An American first-class passenger, the redoubtable Colonel Archibald Gracie, wrote the single most dramatic eyewitness account of the Titanic disaster. In his rip-roaring memoir, he described being dragged beneath the waters with the sinking ship, then fighting his way to the surface and onto an upturned lifeboat.

He told his story for  the first time in the Washington Times of April 19, 1912 – the morning after the survivors reached New York. The tone is typically florid: “Emotions never before experienced by man thrilled me as I stood there and felt the great ship trembling”. Amid his tributes to the heroism of all concerned, though, we get the occasional glimpse of repressed panic: “only in rare instances was it necessary for the officers to use force to prevent frenzied men from pushing aside women”.

In his book, Gracie complemented his own experiences with extensive interviews with his fellow passengers, to create a full narrative of the night’s events. Attributing his survival to “mind over matter”, he wrote that in the ship’s final moments,“I questioned myself as to the performance of my religious duties”. He then decided: “God helps those who help themselves; I should have only courted the fate of many hundreds of others had I supinely made no effort to supplement my prayers with all the strength and power which He has granted to me.”

In a public talk on November 24, 1912, Gracie denounced inaccurate newspaper reports of the tragedy. “The terrible phase [sic] of the wreck was that it would go down in history in the way the papers had pictured it”. He insisted for example that the Titanic’s band did not play Nearer My God To Thee, and had stopped playing long before the ship finally sank.

Sadly, Gracie died just ten days later, from the lingering effects of his ordeal.
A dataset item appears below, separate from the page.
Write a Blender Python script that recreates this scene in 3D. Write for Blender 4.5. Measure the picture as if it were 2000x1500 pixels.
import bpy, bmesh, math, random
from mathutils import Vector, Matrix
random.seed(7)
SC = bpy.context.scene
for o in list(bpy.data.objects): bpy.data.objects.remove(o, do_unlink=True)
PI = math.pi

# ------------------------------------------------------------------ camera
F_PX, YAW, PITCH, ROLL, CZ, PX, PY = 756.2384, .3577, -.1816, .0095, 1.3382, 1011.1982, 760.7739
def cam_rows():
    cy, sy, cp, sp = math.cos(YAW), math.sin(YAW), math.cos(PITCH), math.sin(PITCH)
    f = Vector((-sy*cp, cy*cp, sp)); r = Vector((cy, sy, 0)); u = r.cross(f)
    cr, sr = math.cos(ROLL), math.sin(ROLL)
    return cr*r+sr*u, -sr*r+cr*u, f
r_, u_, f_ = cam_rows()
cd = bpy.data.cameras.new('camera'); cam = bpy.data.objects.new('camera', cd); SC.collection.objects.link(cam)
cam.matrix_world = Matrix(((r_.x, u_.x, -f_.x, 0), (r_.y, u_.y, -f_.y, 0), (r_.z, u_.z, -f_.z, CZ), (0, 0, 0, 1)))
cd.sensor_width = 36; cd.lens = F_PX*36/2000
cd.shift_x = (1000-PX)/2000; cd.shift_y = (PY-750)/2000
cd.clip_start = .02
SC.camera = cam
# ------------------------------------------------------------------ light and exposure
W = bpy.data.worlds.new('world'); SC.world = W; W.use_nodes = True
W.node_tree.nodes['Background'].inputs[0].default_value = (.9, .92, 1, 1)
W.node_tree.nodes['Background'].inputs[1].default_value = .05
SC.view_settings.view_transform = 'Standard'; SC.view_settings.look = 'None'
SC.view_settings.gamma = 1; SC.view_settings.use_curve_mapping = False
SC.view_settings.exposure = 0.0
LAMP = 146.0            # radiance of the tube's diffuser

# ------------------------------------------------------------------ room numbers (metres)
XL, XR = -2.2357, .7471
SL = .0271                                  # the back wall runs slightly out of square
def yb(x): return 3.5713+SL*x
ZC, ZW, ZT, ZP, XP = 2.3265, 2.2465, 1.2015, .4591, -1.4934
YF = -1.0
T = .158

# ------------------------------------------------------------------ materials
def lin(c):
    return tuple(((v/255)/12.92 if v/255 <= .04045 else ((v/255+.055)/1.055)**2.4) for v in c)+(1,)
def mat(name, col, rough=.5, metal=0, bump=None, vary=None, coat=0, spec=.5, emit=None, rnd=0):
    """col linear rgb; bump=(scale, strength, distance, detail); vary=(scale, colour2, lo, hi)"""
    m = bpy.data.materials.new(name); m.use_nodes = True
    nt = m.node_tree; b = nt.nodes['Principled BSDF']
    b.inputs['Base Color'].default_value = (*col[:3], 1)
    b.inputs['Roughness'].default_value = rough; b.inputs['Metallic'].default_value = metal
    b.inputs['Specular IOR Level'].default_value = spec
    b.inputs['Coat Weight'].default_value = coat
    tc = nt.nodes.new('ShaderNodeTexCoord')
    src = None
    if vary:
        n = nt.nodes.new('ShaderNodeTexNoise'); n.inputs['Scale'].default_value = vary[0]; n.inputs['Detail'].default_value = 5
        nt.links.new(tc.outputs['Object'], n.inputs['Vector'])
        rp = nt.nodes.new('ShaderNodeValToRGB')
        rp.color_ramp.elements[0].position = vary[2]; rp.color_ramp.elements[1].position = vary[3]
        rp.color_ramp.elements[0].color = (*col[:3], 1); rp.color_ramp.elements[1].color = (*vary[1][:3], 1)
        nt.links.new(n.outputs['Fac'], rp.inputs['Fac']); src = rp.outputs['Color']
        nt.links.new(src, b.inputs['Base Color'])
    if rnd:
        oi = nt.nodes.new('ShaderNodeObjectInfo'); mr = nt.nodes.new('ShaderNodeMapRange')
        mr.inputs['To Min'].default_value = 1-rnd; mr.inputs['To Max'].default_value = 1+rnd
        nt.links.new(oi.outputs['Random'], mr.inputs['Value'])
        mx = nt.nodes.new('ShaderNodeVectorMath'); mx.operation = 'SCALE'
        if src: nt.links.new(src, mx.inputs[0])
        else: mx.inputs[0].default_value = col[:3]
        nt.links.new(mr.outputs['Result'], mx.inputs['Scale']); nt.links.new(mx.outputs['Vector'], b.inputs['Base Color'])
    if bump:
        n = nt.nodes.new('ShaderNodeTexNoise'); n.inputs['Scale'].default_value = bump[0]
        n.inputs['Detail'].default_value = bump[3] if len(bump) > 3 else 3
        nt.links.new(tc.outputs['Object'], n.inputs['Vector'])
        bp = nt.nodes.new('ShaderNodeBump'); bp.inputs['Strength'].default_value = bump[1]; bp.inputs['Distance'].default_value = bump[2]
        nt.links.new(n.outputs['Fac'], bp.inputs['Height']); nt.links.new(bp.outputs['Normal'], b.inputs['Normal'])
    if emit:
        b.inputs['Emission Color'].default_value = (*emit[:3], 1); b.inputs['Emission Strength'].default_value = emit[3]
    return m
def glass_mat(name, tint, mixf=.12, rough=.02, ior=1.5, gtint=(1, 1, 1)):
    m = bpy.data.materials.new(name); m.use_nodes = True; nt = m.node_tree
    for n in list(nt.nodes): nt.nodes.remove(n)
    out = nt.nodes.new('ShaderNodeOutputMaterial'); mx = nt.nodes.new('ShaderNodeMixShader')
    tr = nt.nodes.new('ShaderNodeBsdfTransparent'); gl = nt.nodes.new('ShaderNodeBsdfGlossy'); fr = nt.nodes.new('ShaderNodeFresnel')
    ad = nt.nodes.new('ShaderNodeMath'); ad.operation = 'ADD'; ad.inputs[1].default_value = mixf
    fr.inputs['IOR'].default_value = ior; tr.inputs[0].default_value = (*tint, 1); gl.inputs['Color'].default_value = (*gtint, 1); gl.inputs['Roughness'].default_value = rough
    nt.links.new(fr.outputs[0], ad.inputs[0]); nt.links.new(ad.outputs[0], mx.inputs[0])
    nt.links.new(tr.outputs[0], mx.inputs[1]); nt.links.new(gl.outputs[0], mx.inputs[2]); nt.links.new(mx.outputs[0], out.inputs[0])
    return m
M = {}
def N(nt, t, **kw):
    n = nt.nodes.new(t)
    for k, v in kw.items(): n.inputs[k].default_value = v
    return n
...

His book, The Truth About the Titanic, was published posthumously the next year.

So what SHOULD you do with the deckchairs on the Titanic?

“Re-arranging the deckchairs on the Titanic” has come to mean making a pointless gesture in the face of certain catastrophe.

When the Titanic really was sinking, and all the lifeboats were gone, baker Charles Joughin hit on a more practical plan for the deckchairs: he threw them overboard.

As he told the British Inquiry into the disaster, he threw fifty chairs into the icy Atlantic through the ports of B deck. “Was it to give something to cling to?” he was asked. “I was looking out for something for myself, Sir”, he replied.

In James Cameron’s Titanic, Joughin appears as a comedy drunk; he’s right there clinging to the rail next to Jack and Rose as the ship goes down.

In real life, he had the last laugh. He let go of the rail at the very last moment, and told the inquiry “I do not believe my head went under the water at all. It may have been wetted, but no more”.

Joughin never needed his floating deckchairs; he managed to clamber onto an upturned lifeboat, and survived the sinking.

Orphans of the Titanic

As the last lifeboat was lowered from the Titanic, a second-class passenger, Mr Louis Hoffman, handed two angelic-looking boys to the women already in the boat. He then stepped back into the crowd of men on deck, and lost his life in the disaster. The two boys, aged two and three, proved to be the only children to survive the sinking without a parent. When it turned that Mr Hoffman had been travelling under a false name, and that the boys could speak no English, their identity became an international mystery. Newspapers all over the world printed photographs of the so-called “Titanic Orphans”, known as “Lolo” and “Lump”.

Their mother, Marcelle Navratil from Nice in France, eventually recognized them as her sons Michel and Edmond. “Mr Hoffman”, her estranged husband, had kidnapped the boys and was taking them to a new life in America.

The elder boy, Michel, eventually became a philosophy professor, and lived into the twenty-first century as the Titanic’s last male survivor. His reflections on the disaster remained bitter: “The people who came out alive often cheated and were aggressive, the honest didn’t stand a chance”.